The story concerns the lower class Lupino and Cintia, brother and sister, who have unexpectedly inherited a great deal of money and set themselves up as fashionable people. This is where the social satire enters strongly. Cintia rejects her old lover, Silvio, a shepherd, hoping now for something better. Intending to teach her a lesson, Silvio has his goatherd, Ciaccone, pretend to be ‘Baron Griciaferro’, allegedly in love with Cintia. Ciaccone cannot preserve his assumed character and constantly slips into outright boorishness: the big joke being that Lupino and Cintia are so enamoured of his supposed title that they fail to suspect anything. Ciaccone, though he is meant to be courting Cintia, actually shows much more interest in Lupino and Cintia’s wily servant, Delfina. The common eighteenth-century notion that class differences are stamped in nature, and that people naturally gravitate to their own class level, is strongly on display here. In the end, everything is sorted out: a chastened Cintia agrees to marry Silvio, Delfina and Ciaccone plan to marry, and a third couple, too, resolve their difficulties – Silvio’s sister Laurina and her lover, Foresto.

A good deal of the comedy was obviously meant to be visual, and anyone armed merely with the CDs needs to use a good deal of imagination. A bigger problem, perhaps, is that so much of the comedy is linguistic – there are abundant malapropisms and provincialisms and so forth, no doubt utterly delightful in 1742, but hard work today, even for Italians, I suspect — not much laughter is heard on this live recording, despite the libretto having been modernized a bit. No credit is given for the English translation of the libretto, but whoever did it made a brave and thoroughly commendable attempt to render the humour in English; sadly, though, a lot of it does not translate well. The listener is thus left mainly with the music, and for most that will mean principally the arias. They are well worth hearing: there is no doubt that Leo was a first-class craftsman with a deep knowledge of the resources of the human voice. But only one of them, to this listener, really stands out as exceptional in the way that several of Vinci’s in Li Zite ’ngalera do. Vinci, in that opera, was helping shape and establish a still new operatic genre, and a spirit of experiment can be felt in it even now. But twenty years later certain conventions had become strongly established – how, otherwise, could so many of these composers have been so very prolific? – and in much of L’ambizione delusa one feels that Leo was, in a sense, working with proven templates. There appears to be no suggestion in contemporary sources that L’ambizione delusa was particularly popular or regarded as an especially excellent Leo work. I wish the notes had said something about the grounds for reviving this opera in preference to others.

That said, the most impressive and interesting music in L’ambizione delusa occurs when it moves out of its comfort zone, as it were. A section towards the end of Act 2 strikes me — a non-specialist — as really innovative. Silvio, in a particularly desperate moment, bursts first into a passage of highly dramatic recitative (‘Crudo amor, sorte ria’) and then an aria (‘Dolente, dubbioso’), perhaps the best in the opera, that strikes a more passionate note than anything else in L’ambizione delusa, sounding as though it belongs to an opera seria.
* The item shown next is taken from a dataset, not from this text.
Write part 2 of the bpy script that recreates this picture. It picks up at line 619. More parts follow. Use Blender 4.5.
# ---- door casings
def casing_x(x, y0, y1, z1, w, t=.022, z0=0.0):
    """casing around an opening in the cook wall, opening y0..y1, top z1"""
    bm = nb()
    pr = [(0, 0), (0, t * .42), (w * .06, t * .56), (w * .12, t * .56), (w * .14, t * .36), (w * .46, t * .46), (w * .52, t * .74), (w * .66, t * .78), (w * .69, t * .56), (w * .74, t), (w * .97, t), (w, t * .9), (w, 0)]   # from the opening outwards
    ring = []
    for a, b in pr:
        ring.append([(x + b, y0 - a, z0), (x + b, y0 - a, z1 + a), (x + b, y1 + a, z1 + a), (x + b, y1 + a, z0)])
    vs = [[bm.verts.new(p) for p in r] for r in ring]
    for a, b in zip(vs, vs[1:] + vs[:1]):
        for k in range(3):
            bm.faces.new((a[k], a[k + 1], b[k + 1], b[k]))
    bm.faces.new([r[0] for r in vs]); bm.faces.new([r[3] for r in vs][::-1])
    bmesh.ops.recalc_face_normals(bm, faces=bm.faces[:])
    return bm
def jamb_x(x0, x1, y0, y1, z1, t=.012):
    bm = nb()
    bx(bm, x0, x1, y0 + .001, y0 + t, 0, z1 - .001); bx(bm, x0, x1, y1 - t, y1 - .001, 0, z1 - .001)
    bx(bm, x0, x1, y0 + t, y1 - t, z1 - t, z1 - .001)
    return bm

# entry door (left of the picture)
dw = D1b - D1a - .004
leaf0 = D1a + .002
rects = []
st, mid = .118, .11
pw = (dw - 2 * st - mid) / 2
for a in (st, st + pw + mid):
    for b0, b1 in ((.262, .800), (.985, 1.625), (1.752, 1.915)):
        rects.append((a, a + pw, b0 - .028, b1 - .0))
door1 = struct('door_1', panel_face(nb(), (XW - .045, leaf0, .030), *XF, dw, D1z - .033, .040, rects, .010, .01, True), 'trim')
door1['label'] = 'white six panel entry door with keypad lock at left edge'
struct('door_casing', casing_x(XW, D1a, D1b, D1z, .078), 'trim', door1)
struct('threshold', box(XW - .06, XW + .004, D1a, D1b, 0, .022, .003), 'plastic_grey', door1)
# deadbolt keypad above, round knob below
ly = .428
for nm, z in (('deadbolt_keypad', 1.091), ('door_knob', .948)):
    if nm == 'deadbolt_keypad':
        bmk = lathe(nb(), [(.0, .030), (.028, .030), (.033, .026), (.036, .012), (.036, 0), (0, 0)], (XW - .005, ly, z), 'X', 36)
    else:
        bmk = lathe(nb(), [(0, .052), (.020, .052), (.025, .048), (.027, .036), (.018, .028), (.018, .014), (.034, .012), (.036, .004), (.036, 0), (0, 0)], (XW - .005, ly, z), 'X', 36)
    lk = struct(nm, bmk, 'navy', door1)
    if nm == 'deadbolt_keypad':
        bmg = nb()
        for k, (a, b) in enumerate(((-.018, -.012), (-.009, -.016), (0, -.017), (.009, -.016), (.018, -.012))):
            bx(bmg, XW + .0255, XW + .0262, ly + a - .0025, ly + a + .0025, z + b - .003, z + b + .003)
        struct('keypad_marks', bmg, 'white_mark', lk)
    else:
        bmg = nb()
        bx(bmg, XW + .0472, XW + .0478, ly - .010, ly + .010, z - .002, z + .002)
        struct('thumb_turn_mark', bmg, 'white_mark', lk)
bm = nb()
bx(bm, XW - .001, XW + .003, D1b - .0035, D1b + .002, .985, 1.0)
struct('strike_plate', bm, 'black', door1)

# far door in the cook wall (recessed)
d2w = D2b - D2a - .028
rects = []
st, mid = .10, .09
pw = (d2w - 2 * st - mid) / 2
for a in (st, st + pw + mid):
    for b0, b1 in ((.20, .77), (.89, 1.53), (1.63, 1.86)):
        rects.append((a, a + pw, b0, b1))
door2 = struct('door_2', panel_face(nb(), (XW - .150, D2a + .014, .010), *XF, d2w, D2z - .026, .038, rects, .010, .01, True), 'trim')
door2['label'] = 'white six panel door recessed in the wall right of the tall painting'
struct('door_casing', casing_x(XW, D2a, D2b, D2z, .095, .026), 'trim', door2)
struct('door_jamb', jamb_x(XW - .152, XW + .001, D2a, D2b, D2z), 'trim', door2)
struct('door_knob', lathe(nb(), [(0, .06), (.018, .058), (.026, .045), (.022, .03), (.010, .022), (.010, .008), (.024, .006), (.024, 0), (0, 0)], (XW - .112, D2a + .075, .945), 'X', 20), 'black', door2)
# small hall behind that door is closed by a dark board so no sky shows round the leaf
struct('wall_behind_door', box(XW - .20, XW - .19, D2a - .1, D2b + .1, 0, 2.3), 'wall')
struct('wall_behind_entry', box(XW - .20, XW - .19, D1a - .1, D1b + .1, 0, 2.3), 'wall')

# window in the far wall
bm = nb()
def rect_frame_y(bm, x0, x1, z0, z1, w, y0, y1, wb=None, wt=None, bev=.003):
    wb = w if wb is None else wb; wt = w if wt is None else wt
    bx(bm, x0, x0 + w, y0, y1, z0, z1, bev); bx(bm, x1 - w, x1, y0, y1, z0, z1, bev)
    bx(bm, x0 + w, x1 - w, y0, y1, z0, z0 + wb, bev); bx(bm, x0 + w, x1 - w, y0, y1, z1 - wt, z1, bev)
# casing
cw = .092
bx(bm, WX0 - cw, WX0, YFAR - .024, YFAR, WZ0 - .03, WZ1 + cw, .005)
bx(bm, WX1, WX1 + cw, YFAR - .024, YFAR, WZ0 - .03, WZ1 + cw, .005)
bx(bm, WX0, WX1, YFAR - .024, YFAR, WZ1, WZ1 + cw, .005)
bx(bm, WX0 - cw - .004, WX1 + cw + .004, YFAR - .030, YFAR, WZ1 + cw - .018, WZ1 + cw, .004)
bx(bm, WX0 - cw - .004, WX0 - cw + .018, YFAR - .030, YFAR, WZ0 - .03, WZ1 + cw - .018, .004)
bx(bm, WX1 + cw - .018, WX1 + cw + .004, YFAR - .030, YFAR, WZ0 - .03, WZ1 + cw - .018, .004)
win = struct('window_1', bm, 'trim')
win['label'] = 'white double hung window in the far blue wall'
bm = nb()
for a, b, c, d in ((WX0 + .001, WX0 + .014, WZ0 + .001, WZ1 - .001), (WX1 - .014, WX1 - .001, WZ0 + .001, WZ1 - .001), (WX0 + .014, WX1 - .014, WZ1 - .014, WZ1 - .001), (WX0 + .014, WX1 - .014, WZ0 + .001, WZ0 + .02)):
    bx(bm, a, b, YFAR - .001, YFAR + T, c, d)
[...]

This is followed, on the recording, by a shooting scene that is spoken to an instrumental accompaniment. I am cautious about saying anything concerning this extraordinary moment, complete with whistling arrow sounds and a gunshot, as it goes unmentioned in the notes and perhaps is presented in this way simply because the score is incomplete but it comes as a complete surprise. Following Silvio’s ‘Dolente’ aria gives the impression of a far more varied and proto-Romantic opera than anything heard earlier. There is also a hint of the future in the final act, where Silvio finally wins Cintia back by rescuing her and Lupino from an attempted assassination by their servants, after those servants have set the house on fire; the expression ‘bonfire of the vanities’ comes to mind. This scene takes place offstage; fifty years later, Cherubini would, no doubt, have had both the fire and the clash of swords onstage but it is a remarkable little melodramatic addition to the comical-satirical plot.
L’ambizione delusa is certainly worth listening to for anyone with an interest in the development of opera buffa in the half century before Mozart, if we trust the standard narratives, carried it to the peak of musical perfection. It helps fill in one of the least known periods of that history, between the death of Pergolesi in 1736 and the start of the Goldoni-Galuppi collaborations in 1749. The live recording is good, with an excellent cast, and it is unlikely that there will ever be a better – or another. I congratulate everyone involved for the sheer enterprise of the project and hope that efforts will continue to be made to promote interest in pre-Mozartean opera buffa. What, for example, of the work of Nicola Logroscino (1698- c.1765), in some ways Leo’s successor, who was called in his own time ‘the god of the comic genre’? There is still so much that we don’t know.